Verkehrsgünstig wohnen mit eigenem Arbeitszimmer?
Im Stuttgarter Umland besteht unter diesen Vorzeichen in vielen Fällen überhaupt kein Kaufpreisvorteil mehr, im Gegenteil: Wer raus zieht in eine größere Wohnung mit Arbeitszimmer und für eine verkehrsgünstige Lage einen Preisaufschlag in Kauf nimmt, muss sogar tiefer in die Tasche greifen als beim Kauf einer durchschnittlichen Stadtwohnung.
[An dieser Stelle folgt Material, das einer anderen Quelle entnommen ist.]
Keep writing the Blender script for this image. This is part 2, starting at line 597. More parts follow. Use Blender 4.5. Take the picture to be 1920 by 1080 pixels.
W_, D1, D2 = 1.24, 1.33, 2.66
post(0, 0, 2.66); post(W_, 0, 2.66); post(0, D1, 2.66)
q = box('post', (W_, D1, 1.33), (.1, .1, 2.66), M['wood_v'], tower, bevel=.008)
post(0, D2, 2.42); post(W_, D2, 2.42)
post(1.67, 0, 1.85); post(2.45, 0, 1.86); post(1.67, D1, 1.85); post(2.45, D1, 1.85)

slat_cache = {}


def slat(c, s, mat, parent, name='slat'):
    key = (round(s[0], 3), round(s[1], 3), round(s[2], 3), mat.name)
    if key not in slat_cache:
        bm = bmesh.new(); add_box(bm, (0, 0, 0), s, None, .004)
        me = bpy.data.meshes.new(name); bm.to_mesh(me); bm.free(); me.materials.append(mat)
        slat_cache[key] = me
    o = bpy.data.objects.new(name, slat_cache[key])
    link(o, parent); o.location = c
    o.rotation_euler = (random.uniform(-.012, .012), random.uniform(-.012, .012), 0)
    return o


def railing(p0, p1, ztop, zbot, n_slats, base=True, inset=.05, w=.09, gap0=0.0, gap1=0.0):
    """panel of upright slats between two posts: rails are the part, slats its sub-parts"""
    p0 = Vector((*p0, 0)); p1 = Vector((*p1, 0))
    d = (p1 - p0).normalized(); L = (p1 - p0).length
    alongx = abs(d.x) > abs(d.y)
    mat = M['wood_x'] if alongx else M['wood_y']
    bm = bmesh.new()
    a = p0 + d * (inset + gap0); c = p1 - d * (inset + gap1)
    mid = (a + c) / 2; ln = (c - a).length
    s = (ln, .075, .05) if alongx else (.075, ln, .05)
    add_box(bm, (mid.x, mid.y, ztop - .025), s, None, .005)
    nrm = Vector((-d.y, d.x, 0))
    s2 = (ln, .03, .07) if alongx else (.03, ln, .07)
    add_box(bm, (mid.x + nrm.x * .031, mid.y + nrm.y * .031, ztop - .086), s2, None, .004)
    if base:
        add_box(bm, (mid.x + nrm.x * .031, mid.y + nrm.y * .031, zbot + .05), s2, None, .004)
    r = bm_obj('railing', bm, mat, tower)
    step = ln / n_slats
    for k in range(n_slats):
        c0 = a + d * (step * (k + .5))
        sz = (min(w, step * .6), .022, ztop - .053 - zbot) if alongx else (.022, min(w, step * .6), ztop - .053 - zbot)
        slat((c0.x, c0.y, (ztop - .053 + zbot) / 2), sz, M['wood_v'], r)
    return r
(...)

In nur noch vier untersuchten Städten – alle im preisgünstigsten Umlandkreis Göppingen gelegen – erwächst zumindest eine kleine Ersparnis, die Pendler*innen aber in wenigen Jahren verfahren.
Die Pendelanalyse zeigt, dass sich ein Umzug für Stuttgart-Pendler*innen langfristig zumeist nur lohnt, wenn sie ihre Ansprüche zurückschrauben. Weniger Pendel-Tage reduzieren die Kosten, ein zusätzlicher Raum für das Homeoffice ist angesichts recht hoher Quadratmeterpreise auch jenseits der Stadtgrenze aber meist nicht drin. Wer länger profitieren möchte, müsste beim Erwerb rund um Stuttgart selbst bei reduzierten Pendel-Tagen durch Homeoffice ein kleineres Arbeitszimmer in Kauf nehmen oder ein Objekt finden, das ohne Preisaufschlag auf den kreisweiten Durchschnitt auskommt.